Charles Wolfe (Film and Media Studies, UCSB) will join Patrice Petro (Dick Wolf Director of the Carsey-Wolf Center) for a post-screening discussion of The Miracle of Morgan’s Creek.
This event is free but a reservation is recommended in order to guarantee a seat.
Biographies

Charles Wolfe (Film and Media Studies, UCSB)
Charles Wolfe is the author of two books on the films of director Frank Capra and has published widely on the history of commercial, independent, and documentary filmmaking in the US. He is co-editor of the AFI’s Film Reader Series, which has published 41 volumes of new critical essays on topics in film, television, and digital media studies.
He chaired the Department of Film and Media Studies from 1994 to 1998, and he served as Associate Dean of Humanities and Fine Arts at UCSB from 2003 to 2008. A member of the Board of Directors of the Society for Cinema and Media Studies from 2006 to 2009, Wolfe has also served on the advisory or editorial boards of Quarterly Review of Film and Video, Cinema Journal, and Studies in Documentary Film.

Patrice Petro (Dick Wolf Director of the Carsey-Wolf Center)
Patrice Petro is Professor of Film and Media Studies, Dick Wolf Director of the Carsey-Wolf Center, and Presidential Chair in Media Studies. She is the author, editor, and co-editor of fourteen books, including Uncanny Histories in Film and Media Studies (2022), The Routledge Companion to Cinema and Gender (with Kristin Hole, Dijana Jelaca, and E. Ann Kaplan, 2017), Teaching Film (2012), Idols of Modernity: Movie Stars of the 1920s (2010), Rethinking Global Security: Media, Popular Culture, and the “War on Terror” (2006), and Aftershocks of the New: Feminism and Film History (2002). She served two terms as President of the Society for Cinema and Media Studies, the largest US professional organization for college and university educators, filmmakers, historians, critics, scholars, and others devoted to the study of the moving image.

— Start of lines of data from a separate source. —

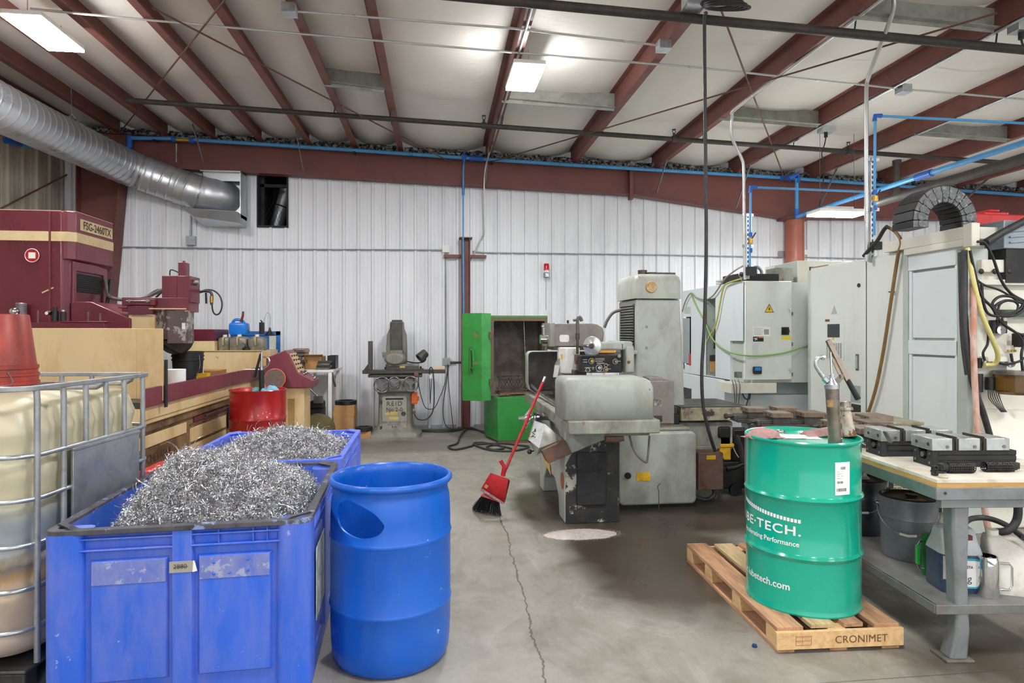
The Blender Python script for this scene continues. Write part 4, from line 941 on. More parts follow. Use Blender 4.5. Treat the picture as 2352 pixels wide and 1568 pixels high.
# control console at the far right end, its profile seen from the side
CY0, CY1 = 8.28, 8.72
def cq(x, y): v = atY(x, y, CY0); return (v.x, v.z)
cp = [cq(611, 862), cq(611, 822), cq(655, 804), cq(663, 812), cq(684, 856), cq(720, 874), cq(716, 890), cq(655, 890)]
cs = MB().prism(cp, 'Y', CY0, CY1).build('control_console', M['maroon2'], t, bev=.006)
a, b = Vector((cp[3][0], 0, cp[3][1])), Vector((cp[4][0], 0, cp[4][1])); n_ = Vector((-(a.z - b.z), 0, -(b.x - a.x))).normalized() * -1
n_ = Vector(((a.z - b.z), 0, (b.x - a.x))).normalized()
o_ = [a + n_ * .003, b + n_ * .003]
kp = MB().add([o_[0] + Vector((0, CY0 + .02, 0)), o_[1] + Vector((0, CY0 + .02, 0)), o_[1] + Vector((0, CY1 - .02, 0)), o_[0] + Vector((0, CY1 - .02, 0))], [(0, 1, 2, 3)]).build('panel', M['tan'], cs)
mb = MB()
for i in range(4):
    for j in range(3):
        c_ = a.lerp(b, .14 + .22 * i) + Vector((0, CY0 + .08 + .13 * j, 0)); mb.cyl(c_ + n_ * .002, c_ + n_ * .018, .012, 10)
mb.build('knob', M['black'], kp)
v = [cp[4], cp[5]]; mb = MB()
for k in range(8): 
    f = random.random(); x = v[0][0] + (v[1][0] - v[0][0]) * f; z = v[0][1] + (v[1][1] - v[0][1]) * f; y = random.uniform(CY0 + .05, CY1 - .05)
    mb.ball((x, y, z + .012), .012, 8, (1.6, 1, .8))
mb.build('levers', M['steel'], cs)
MB().box(-1.93, -1.70, CY0 + .05, CY1, 0, cp[6][1] - .002).build('console_leg', M['tan'], t, bev=.006)
MB().box(-1.90, -1.82, CY0 + .045, CY0 + .05, .35, .72).build('leg_cover', mat('brown_cover', 'a5824f', .5), t)
# hydraulic cabinet and the oil shelf beyond the far guard
t2 = thing('hydraulic_tank', 'tan oil tank with a maroon and cream cabinet, behind the maroon grinder', 'tank', (-2.9, 9.6, 0))
MB().box(-3.6, -2.42, 9.30, 9.95, 0, 1.312).build('tank_body', M['tan'], t2, bev=.01)
MB().box(-3.6, -3.125, 9.3, 9.9, 1.3125, 1.45).build('cabinet_lower', M['cream'], t2); MB().box(-3.6, -3.125, 9.3, 9.9, 1.45, 1.615).build('cabinet_upper', M['maroon'], t2)
o = MB().box(-3.12, -2.39, 9.97, 9.98, 0, 1.59).box(-3.12, -2.39, 9.955, 9.97, 1.53, 1.59).box(-2.45, -2.39, 9.955, 9.97, 1.0, 1.59).build('tool_board', mat('blue_board', '2f6fb6', .5, 0, '24538a', .3, 6), None)
tag(o, 'blue framed tool board leaning on the wall behind the oil jugs', 'board')
MB().box(-2.55, -2.45, 9.955, 9.969, 1.0, 1.52).build('pale_panel', mat('pale_panel', 'c9d3c8', .5), o)
M['jug'] = mat('cloudy_jug', '8d887a', .35, 0, '55503f', .5, 6)
def jerry(label, x, y, z, w, h, d, m_, rz=0, grp=None):
    t = thing('oil_jug', label, 'jug', (x, y, z), rz, grp)
    mb = MB(); rr = [rrect(-w / 2, w / 2, -d / 2, d / 2, .03, 4)]
    def rg(s_, z_): return [(a * s_, b * s_, z_) for a, b in rr[0]]
    mb.loft([rg(.92, 0), rg(1, .02), rg(1, h * .78), rg(.9, h * .88), rg(.5, h * .96), rg(.2, h)]); mb.build('body', m_, t, W=False, ang=50)
    MB().lathe([(0, h - .01), (.028, h - .01), (.03, h + .025), (0, h + .028)], (0, -d * .1, 0), 16).build('cap', M['white'], t, W=False)
    MB().tube([(0, -d / 2 + .015, h * .93), (0, -d / 2 - .02, h * .84), (0, -d / 2 - .015, h * .45), (0, -d / 2 + .01, h * .4)], .016, 8, k=4).build('handle', mat('jug_grip', 'b3a684', .5, 0, '7d6e4a', .3, 8) if 'jgp' not in M else M['jgp'], t, W=False)
    M['jgp'] = bpy.data.materials['jug_grip']
    return t
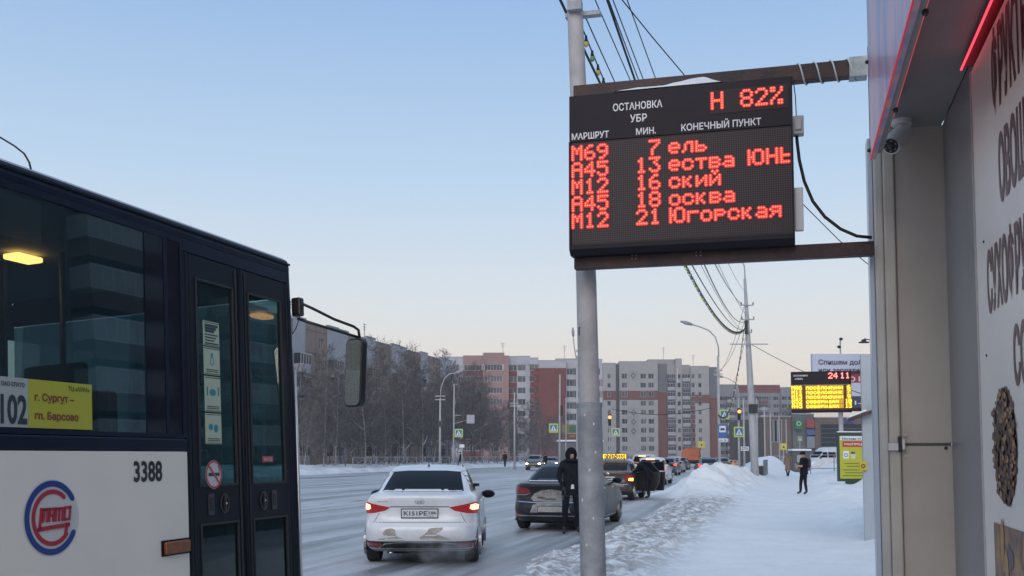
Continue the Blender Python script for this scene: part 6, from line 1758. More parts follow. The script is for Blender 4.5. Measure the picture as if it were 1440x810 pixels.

This event is sponsored by the Carsey-Wolf Center and the James Hayman (’75) fund for CWC Classics.
CWC Presents: Panic!
The Carsey-Wolf Center’s 2024-25 feature series Panic! explores the complex relationship between media, an anxious public, and the turbulent currents of social, cultural, and moral panic. The series will examine how such panics have appeared on screen over the decades, but also consider how the screen itself—as technology, as gathering space, and as a site of fantasy and desire—becomes the object of reactionary backlash. Panic! will be a yearlong showcase of the films, discourses, and cultural practices that have tested the limits of public acceptability, and that have much to teach us about the cycles of panic that define our own political moment.
CWC Classics
The CWC Classics program celebrates cinema’s rich history, bringing classic films back to the big screen for critical viewing and discussion. These events feature filmmakers, academics, and professionals who can contextualize the production and historical impact of the films. The series occasionally presents classic films in their original 16 or 35 mm formats. CWC Classics events celebrate the history and significance of cinema’s enduring legacy.